**DATA PROVIDED:**
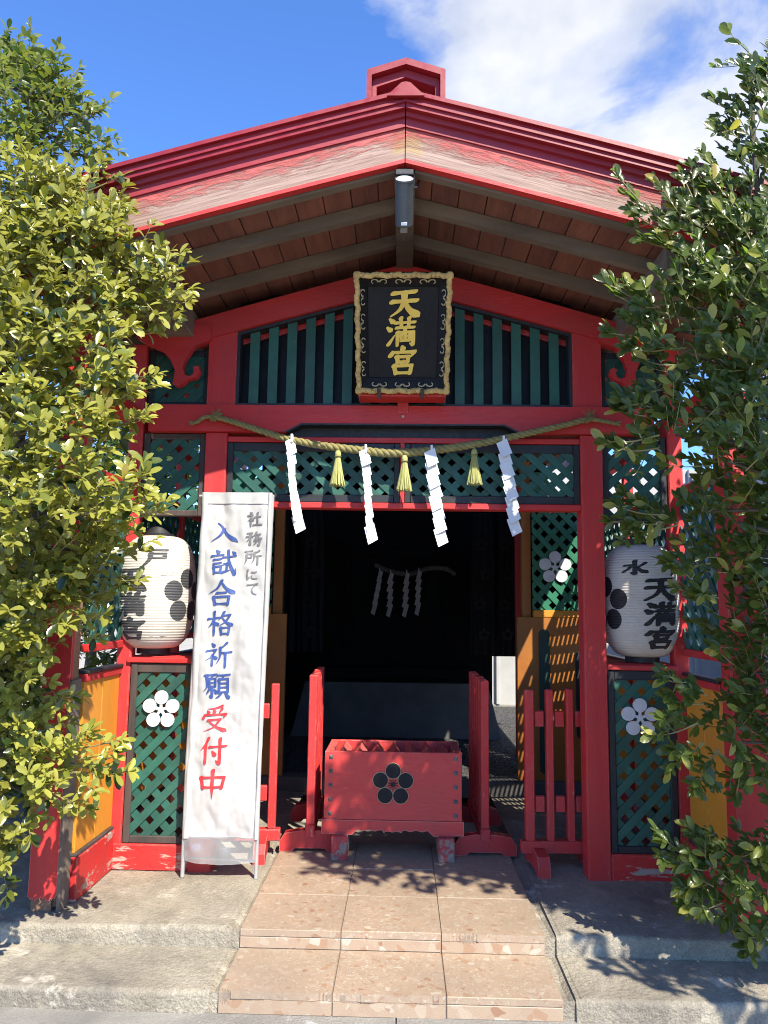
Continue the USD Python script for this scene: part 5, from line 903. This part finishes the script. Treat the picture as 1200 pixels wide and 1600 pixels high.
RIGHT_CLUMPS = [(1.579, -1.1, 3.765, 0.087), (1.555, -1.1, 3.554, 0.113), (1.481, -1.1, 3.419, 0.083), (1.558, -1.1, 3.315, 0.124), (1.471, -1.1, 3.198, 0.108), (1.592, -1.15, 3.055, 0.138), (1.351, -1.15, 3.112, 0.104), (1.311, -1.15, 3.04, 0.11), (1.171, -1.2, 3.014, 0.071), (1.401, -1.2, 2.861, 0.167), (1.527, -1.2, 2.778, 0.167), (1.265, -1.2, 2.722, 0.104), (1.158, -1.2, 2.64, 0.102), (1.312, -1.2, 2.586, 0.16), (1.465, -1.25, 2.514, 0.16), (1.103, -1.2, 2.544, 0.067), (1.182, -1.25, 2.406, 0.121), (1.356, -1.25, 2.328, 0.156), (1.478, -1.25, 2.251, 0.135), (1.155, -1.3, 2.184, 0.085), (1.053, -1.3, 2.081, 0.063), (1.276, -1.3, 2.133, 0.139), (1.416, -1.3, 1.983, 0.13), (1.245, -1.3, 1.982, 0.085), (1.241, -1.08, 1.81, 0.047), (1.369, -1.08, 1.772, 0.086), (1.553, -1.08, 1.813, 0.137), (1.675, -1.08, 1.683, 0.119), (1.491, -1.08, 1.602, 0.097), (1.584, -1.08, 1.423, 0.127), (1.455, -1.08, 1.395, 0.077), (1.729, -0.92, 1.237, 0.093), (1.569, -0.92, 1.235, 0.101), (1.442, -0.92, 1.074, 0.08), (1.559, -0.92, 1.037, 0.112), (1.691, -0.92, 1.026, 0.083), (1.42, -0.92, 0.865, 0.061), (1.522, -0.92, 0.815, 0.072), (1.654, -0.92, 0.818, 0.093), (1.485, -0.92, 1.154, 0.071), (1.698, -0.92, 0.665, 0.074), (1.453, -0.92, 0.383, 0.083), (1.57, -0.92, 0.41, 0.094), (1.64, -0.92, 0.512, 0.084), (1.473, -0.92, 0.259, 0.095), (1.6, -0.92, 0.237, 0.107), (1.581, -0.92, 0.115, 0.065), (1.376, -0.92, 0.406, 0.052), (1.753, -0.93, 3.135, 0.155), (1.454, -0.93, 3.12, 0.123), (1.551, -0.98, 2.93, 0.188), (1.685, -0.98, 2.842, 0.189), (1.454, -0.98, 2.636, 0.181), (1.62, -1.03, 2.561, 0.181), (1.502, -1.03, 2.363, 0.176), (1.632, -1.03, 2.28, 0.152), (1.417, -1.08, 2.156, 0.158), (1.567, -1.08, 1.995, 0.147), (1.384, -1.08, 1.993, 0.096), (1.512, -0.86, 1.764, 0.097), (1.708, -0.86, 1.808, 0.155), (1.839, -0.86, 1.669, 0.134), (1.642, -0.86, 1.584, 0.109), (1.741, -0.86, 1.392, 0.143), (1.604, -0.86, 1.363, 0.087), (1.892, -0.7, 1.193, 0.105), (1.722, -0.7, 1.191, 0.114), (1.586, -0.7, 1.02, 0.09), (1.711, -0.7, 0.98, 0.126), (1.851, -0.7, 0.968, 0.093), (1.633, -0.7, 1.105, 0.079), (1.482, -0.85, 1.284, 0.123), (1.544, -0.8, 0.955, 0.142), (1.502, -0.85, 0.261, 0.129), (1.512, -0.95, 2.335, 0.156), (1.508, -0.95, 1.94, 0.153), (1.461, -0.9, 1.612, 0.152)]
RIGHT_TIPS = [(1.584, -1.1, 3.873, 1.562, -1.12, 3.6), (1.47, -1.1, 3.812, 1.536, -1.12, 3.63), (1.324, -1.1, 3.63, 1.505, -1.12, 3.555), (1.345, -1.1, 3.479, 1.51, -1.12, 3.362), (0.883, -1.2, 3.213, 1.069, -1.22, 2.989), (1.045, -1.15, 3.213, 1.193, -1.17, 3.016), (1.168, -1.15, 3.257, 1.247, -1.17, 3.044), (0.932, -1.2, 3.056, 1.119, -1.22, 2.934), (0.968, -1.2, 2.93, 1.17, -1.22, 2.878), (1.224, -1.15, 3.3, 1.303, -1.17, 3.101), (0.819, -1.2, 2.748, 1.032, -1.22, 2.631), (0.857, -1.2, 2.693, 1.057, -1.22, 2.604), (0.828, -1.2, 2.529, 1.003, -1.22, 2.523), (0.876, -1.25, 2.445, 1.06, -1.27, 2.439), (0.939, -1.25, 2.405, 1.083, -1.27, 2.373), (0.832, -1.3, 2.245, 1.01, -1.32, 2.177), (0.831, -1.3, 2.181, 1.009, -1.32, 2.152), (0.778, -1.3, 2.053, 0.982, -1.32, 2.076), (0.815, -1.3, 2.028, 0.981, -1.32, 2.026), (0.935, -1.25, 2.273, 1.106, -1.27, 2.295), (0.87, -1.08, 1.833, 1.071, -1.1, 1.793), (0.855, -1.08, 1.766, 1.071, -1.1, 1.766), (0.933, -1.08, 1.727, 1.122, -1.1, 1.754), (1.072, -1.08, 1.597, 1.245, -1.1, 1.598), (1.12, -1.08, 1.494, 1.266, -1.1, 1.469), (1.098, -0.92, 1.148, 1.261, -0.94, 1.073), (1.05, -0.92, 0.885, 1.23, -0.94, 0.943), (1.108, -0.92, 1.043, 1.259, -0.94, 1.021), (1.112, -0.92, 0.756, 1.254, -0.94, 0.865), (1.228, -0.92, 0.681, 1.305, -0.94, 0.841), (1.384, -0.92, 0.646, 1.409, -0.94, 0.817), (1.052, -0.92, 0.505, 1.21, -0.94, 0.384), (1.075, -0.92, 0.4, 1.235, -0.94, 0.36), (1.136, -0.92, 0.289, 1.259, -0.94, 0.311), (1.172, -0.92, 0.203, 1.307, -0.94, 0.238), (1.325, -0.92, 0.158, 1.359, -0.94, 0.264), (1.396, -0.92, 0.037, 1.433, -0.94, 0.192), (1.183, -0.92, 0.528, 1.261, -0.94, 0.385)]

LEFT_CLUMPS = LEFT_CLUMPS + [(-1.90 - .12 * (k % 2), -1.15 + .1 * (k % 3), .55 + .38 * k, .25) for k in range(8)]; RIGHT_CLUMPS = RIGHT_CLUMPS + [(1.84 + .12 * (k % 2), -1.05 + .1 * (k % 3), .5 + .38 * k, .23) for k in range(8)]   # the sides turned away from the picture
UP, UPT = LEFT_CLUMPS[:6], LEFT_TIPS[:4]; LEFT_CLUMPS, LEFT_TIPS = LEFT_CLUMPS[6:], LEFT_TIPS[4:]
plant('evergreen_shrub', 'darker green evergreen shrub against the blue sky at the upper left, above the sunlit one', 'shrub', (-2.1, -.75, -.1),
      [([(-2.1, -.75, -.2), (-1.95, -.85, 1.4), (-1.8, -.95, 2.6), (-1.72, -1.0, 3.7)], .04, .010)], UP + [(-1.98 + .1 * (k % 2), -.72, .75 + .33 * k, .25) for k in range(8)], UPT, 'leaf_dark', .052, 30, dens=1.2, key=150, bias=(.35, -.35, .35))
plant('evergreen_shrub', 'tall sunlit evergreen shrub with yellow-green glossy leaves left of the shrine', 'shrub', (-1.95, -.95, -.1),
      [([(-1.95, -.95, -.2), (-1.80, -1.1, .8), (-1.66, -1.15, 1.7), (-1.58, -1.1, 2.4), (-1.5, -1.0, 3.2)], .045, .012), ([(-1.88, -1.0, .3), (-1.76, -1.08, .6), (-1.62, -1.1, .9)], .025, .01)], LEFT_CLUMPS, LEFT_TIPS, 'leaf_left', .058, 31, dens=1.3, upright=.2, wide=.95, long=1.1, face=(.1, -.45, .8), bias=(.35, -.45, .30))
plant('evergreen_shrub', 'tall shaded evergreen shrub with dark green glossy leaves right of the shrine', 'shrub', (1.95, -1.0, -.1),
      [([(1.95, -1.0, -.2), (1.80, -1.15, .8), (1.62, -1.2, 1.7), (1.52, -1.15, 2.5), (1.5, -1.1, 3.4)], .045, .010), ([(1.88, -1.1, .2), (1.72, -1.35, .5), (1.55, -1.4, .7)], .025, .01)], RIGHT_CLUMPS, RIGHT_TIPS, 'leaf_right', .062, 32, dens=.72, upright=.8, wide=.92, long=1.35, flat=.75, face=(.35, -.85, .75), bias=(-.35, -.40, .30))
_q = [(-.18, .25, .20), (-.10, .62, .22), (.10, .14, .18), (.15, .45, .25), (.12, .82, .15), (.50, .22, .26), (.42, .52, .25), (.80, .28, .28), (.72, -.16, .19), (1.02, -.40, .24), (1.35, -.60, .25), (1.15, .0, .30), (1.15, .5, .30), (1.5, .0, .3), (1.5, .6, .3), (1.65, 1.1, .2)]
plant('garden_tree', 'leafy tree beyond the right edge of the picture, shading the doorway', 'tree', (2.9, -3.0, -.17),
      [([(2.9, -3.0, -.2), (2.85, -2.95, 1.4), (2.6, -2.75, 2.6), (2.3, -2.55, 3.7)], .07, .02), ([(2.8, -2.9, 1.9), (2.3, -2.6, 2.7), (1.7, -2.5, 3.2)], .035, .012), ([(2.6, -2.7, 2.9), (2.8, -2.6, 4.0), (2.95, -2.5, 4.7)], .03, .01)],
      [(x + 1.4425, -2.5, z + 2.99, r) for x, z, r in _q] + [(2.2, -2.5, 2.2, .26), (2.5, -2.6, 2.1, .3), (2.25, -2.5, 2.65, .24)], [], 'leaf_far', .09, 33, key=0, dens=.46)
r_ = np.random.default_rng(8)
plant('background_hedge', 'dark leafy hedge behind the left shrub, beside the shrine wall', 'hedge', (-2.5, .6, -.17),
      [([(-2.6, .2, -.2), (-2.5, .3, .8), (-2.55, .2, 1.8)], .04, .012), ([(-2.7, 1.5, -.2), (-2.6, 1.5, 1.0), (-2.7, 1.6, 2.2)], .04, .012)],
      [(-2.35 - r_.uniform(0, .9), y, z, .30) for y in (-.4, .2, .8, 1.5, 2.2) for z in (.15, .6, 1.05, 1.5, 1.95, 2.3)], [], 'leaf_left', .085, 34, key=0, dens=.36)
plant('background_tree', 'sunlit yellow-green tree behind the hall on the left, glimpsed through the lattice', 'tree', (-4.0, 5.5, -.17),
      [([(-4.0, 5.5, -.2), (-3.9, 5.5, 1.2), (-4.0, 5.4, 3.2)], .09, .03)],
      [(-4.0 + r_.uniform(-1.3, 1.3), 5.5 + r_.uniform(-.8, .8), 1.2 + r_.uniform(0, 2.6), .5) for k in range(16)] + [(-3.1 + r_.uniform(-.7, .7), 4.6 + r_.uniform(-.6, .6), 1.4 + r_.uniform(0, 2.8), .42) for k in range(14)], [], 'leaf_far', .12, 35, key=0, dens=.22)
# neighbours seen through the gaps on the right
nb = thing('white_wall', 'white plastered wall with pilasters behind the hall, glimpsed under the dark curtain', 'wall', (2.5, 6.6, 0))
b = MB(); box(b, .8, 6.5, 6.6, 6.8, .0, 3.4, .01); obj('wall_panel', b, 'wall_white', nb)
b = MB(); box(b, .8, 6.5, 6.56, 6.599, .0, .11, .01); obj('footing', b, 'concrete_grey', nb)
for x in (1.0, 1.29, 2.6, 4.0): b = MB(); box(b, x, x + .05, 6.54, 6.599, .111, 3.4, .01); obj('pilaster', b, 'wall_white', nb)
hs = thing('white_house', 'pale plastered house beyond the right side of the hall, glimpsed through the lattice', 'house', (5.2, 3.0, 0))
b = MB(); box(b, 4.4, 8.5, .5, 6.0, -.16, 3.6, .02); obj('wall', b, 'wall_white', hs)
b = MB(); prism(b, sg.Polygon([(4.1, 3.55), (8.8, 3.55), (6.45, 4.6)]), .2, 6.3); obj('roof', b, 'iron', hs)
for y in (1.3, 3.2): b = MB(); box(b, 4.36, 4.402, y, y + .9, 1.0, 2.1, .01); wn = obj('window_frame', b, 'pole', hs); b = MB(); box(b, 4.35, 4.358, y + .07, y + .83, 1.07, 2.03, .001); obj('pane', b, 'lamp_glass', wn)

**WRITTEN REQUEST:**
Give only the number of lines in the material above where the string "picture" appears.

**RESPONSE BELOW:**
3